Without the pictures, can you quote each line below exactly?

◆ **Data provided**:
------------------------------
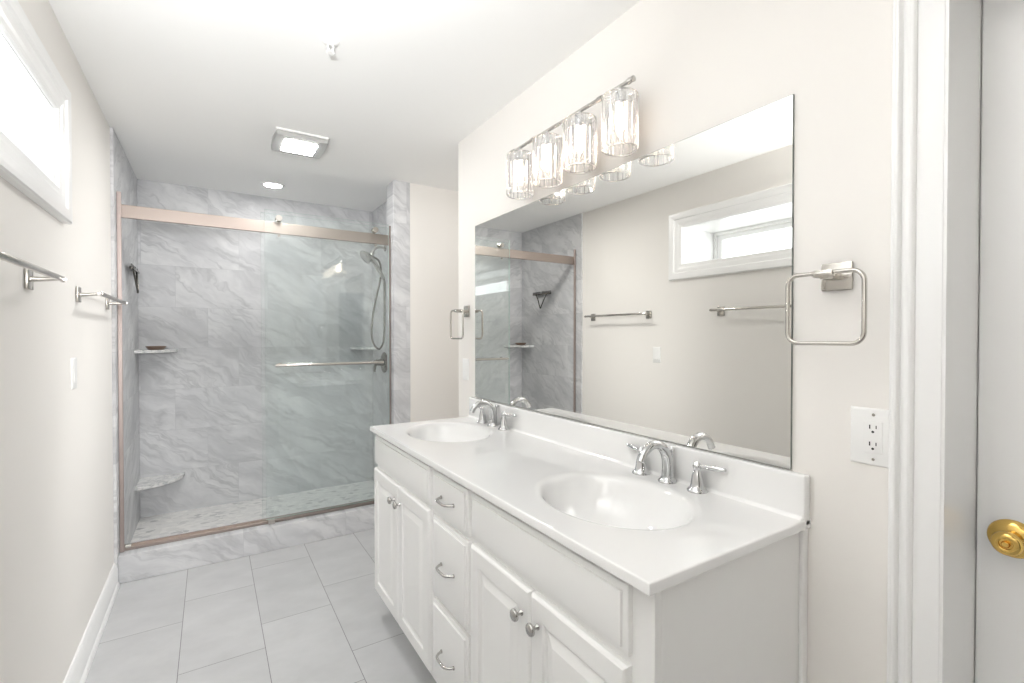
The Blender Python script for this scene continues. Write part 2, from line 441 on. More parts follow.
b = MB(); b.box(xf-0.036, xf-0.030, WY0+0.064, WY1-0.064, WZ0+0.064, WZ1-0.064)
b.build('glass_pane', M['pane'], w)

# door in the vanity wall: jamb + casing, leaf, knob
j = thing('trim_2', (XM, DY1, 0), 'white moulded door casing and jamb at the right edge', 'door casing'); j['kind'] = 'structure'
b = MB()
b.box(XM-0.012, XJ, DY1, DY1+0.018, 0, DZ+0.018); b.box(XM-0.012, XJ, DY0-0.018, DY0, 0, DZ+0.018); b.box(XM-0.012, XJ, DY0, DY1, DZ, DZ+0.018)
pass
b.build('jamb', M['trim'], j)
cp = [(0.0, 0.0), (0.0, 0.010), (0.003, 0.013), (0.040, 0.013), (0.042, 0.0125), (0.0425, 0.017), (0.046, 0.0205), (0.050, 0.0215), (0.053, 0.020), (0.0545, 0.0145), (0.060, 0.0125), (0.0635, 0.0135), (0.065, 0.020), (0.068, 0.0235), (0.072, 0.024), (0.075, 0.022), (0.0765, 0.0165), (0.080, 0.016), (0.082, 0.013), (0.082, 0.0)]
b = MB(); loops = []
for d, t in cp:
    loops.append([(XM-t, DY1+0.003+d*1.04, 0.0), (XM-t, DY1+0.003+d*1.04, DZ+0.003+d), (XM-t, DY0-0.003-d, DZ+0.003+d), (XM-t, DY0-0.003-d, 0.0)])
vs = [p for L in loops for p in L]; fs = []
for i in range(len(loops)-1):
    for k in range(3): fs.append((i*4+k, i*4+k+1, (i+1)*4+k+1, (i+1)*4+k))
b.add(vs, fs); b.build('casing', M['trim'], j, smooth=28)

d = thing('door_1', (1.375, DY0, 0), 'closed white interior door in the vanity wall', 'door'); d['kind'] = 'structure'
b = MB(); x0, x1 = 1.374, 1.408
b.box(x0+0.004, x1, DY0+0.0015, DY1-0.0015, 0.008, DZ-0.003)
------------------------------
◆ **Solution to this task**:
The Blender Python script for this scene continues. Write part 2, from line 441 on. More parts follow.
b = MB(); b.box(xf-0.036, xf-0.030, WY0+0.064, WY1-0.064, WZ0+0.064, WZ1-0.064)
b.build('glass_pane', M['pane'], w)

# door in the vanity wall: jamb + casing, leaf, knob
j = thing('trim_2', (XM, DY1, 0), 'white moulded door casing and jamb at the right edge', 'door casing'); j['kind'] = 'structure'
b = MB()
b.box(XM-0.012, XJ, DY1, DY1+0.018, 0, DZ+0.018); b.box(XM-0.012, XJ, DY0-0.018, DY0, 0, DZ+0.018); b.box(XM-0.012, XJ, DY0, DY1, DZ, DZ+0.018)
pass
b.build('jamb', M['trim'], j)
cp = [(0.0, 0.0), (0.0, 0.010), (0.003, 0.013), (0.040, 0.013), (0.042, 0.0125), (0.0425, 0.017), (0.046, 0.0205), (0.050, 0.0215), (0.053, 0.020), (0.0545, 0.0145), (0.060, 0.0125), (0.0635, 0.0135), (0.065, 0.020), (0.068, 0.0235), (0.072, 0.024), (0.075, 0.022), (0.0765, 0.0165), (0.080, 0.016), (0.082, 0.013), (0.082, 0.0)]
b = MB(); loops = []
for d, t in cp:
    loops.append([(XM-t, DY1+0.003+d*1.04, 0.0), (XM-t, DY1+0.003+d*1.04, DZ+0.003+d), (XM-t, DY0-0.003-d, DZ+0.003+d), (XM-t, DY0-0.003-d, 0.0)])
vs = [p for L in loops for p in L]; fs = []
for i in range(len(loops)-1):
    for k in range(3): fs.append((i*4+k, i*4+k+1, (i+1)*4+k+1, (i+1)*4+k))
b.add(vs, fs); b.build('casing', M['trim'], j, smooth=28)

d = thing('door_1', (1.375, DY0, 0), 'closed white interior door in the vanity wall', 'door'); d['kind'] = 'structure'
b = MB(); x0, x1 = 1.374, 1.408
b.box(x0+0.004, x1, DY0+0.0015, DY1-0.0015, 0.008, DZ-0.003)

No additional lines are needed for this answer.